## start DATA SEGMENT
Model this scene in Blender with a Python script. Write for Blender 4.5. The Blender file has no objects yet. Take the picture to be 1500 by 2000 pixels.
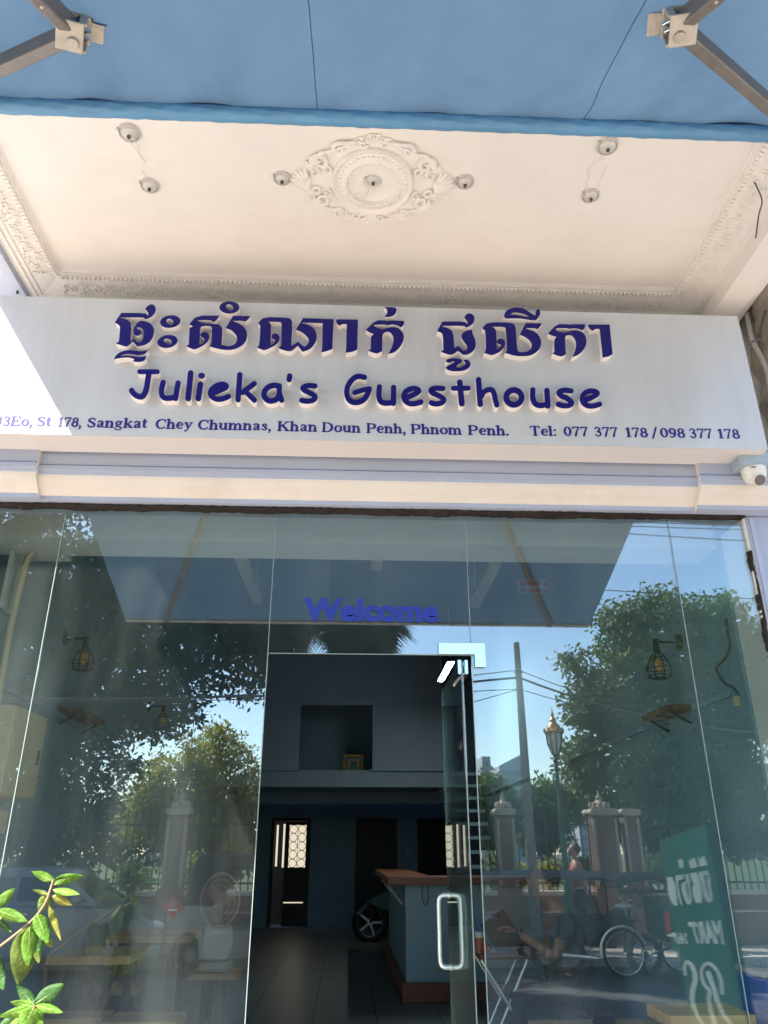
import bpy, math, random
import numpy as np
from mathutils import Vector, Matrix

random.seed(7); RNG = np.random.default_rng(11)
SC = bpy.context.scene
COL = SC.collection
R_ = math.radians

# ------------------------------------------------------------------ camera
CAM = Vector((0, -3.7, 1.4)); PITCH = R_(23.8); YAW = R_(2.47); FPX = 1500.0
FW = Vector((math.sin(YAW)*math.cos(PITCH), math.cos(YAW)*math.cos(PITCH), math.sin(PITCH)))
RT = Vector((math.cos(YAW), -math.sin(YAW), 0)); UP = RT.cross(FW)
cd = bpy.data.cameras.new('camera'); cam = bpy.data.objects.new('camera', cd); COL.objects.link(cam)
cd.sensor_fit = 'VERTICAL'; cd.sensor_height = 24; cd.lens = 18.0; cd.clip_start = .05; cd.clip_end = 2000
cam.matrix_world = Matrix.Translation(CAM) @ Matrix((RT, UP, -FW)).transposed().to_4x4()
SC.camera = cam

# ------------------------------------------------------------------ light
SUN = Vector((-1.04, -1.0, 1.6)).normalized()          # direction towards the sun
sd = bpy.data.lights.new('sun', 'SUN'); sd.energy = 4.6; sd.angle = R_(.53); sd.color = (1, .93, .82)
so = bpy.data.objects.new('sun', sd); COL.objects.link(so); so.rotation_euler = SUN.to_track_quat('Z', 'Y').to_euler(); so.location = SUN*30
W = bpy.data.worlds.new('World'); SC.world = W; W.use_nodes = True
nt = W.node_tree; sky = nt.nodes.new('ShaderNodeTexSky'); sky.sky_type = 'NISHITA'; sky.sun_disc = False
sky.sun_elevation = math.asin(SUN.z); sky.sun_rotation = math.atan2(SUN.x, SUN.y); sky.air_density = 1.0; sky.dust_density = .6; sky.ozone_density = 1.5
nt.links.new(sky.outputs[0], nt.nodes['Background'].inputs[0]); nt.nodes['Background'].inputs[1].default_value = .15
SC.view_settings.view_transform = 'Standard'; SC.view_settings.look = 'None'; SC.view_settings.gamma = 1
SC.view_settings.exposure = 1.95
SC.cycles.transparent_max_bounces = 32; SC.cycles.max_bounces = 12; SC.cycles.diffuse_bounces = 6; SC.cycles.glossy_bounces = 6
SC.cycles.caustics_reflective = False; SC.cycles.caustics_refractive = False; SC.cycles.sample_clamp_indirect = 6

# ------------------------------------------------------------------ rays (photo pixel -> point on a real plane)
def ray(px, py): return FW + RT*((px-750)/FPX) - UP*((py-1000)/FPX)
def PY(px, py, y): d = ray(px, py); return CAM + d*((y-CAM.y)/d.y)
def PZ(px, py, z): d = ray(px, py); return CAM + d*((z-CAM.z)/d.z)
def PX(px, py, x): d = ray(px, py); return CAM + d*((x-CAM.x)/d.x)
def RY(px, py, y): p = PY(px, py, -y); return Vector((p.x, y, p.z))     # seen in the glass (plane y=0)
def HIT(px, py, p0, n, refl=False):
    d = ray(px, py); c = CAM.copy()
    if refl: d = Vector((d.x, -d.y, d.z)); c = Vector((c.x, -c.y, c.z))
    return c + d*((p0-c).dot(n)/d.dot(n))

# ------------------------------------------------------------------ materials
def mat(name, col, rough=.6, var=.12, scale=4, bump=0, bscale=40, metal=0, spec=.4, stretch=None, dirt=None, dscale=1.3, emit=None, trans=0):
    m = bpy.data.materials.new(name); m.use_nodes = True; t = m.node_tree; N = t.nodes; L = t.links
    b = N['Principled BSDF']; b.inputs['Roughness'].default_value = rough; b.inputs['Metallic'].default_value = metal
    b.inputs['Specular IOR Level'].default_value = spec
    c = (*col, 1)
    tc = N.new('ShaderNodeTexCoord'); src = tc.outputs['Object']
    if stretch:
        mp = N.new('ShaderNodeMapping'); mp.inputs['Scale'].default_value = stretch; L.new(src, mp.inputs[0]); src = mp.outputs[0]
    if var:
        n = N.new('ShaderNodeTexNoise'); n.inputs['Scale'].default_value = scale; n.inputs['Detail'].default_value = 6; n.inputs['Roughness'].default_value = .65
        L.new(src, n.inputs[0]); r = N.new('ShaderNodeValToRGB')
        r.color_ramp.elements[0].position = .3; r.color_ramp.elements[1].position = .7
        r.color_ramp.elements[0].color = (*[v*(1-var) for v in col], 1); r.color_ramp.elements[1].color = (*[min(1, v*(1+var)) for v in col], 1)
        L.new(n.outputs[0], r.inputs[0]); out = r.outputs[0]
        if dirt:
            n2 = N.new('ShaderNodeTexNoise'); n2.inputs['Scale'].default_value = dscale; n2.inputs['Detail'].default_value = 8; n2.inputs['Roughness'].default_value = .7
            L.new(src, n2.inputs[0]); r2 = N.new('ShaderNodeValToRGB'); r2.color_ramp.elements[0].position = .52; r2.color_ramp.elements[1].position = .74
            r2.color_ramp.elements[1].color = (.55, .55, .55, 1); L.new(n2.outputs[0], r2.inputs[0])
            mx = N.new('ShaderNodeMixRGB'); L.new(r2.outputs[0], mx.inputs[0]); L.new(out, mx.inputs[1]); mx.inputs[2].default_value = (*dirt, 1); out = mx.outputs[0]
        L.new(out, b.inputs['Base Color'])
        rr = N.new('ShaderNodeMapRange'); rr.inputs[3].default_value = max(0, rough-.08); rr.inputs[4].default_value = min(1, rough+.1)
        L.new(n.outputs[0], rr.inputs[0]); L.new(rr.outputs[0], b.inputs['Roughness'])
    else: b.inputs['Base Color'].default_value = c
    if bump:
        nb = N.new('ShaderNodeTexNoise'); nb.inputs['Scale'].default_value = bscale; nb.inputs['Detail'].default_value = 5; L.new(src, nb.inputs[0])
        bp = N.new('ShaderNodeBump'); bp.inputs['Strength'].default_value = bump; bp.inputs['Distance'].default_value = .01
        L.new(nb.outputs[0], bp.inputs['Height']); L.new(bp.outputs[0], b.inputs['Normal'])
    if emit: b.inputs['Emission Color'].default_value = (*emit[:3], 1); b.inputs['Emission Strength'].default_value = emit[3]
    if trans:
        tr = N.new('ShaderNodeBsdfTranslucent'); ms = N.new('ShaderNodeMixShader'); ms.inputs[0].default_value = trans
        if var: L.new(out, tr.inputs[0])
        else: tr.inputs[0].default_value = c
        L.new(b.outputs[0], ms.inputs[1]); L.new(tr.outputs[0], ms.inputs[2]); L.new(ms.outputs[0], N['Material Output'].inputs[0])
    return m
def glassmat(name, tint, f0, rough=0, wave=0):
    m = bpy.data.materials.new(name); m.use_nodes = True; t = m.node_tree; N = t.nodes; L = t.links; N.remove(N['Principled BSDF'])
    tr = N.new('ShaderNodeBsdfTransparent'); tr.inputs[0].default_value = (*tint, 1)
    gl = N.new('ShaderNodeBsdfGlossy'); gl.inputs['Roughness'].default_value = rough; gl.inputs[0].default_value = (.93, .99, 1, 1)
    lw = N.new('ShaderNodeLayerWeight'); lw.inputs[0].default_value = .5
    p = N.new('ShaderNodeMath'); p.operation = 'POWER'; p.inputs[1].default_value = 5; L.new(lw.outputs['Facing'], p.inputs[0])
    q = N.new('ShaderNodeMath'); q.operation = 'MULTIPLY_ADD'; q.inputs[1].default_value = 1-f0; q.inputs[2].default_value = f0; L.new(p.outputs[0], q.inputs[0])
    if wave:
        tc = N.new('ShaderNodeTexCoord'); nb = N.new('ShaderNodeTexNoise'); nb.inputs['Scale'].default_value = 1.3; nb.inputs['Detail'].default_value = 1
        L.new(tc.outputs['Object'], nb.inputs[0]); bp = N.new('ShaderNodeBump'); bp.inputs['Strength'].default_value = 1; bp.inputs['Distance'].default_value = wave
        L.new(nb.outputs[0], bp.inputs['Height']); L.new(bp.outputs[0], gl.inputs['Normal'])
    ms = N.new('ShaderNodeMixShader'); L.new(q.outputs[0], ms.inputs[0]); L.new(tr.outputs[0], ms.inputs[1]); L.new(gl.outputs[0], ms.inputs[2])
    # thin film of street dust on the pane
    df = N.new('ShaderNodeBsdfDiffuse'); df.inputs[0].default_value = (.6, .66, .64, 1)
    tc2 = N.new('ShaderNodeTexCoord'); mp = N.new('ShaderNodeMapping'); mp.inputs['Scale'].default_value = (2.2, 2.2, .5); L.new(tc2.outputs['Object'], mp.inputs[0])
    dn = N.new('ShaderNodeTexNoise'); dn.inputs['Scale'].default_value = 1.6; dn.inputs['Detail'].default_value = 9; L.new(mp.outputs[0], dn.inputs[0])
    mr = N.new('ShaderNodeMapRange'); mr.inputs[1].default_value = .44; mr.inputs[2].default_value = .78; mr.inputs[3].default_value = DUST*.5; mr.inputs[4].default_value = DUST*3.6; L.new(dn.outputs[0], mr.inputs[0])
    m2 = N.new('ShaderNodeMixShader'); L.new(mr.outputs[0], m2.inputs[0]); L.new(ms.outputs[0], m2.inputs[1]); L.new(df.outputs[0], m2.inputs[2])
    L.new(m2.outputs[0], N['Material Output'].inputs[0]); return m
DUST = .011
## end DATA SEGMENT
* [WRITTEN PROBLEM] Output exactly the span of lines from the top of the listing through the line holding "SC.camera = cam", and leave every picture out.

* [SOLVED PROBLEM]
Model this scene in Blender with a Python script. Write for Blender 4.5. The Blender file has no objects yet. Take the picture to be 1500 by 2000 pixels.
import bpy, math, random
import numpy as np
from mathutils import Vector, Matrix

random.seed(7); RNG = np.random.default_rng(11)
SC = bpy.context.scene
COL = SC.collection
R_ = math.radians

# ------------------------------------------------------------------ camera
CAM = Vector((0, -3.7, 1.4)); PITCH = R_(23.8); YAW = R_(2.47); FPX = 1500.0
FW = Vector((math.sin(YAW)*math.cos(PITCH), math.cos(YAW)*math.cos(PITCH), math.sin(PITCH)))
RT = Vector((math.cos(YAW), -math.sin(YAW), 0)); UP = RT.cross(FW)
cd = bpy.data.cameras.new('camera'); cam = bpy.data.objects.new('camera', cd); COL.objects.link(cam)
cd.sensor_fit = 'VERTICAL'; cd.sensor_height = 24; cd.lens = 18.0; cd.clip_start = .05; cd.clip_end = 2000
cam.matrix_world = Matrix.Translation(CAM) @ Matrix((RT, UP, -FW)).transposed().to_4x4()
SC.camera = cam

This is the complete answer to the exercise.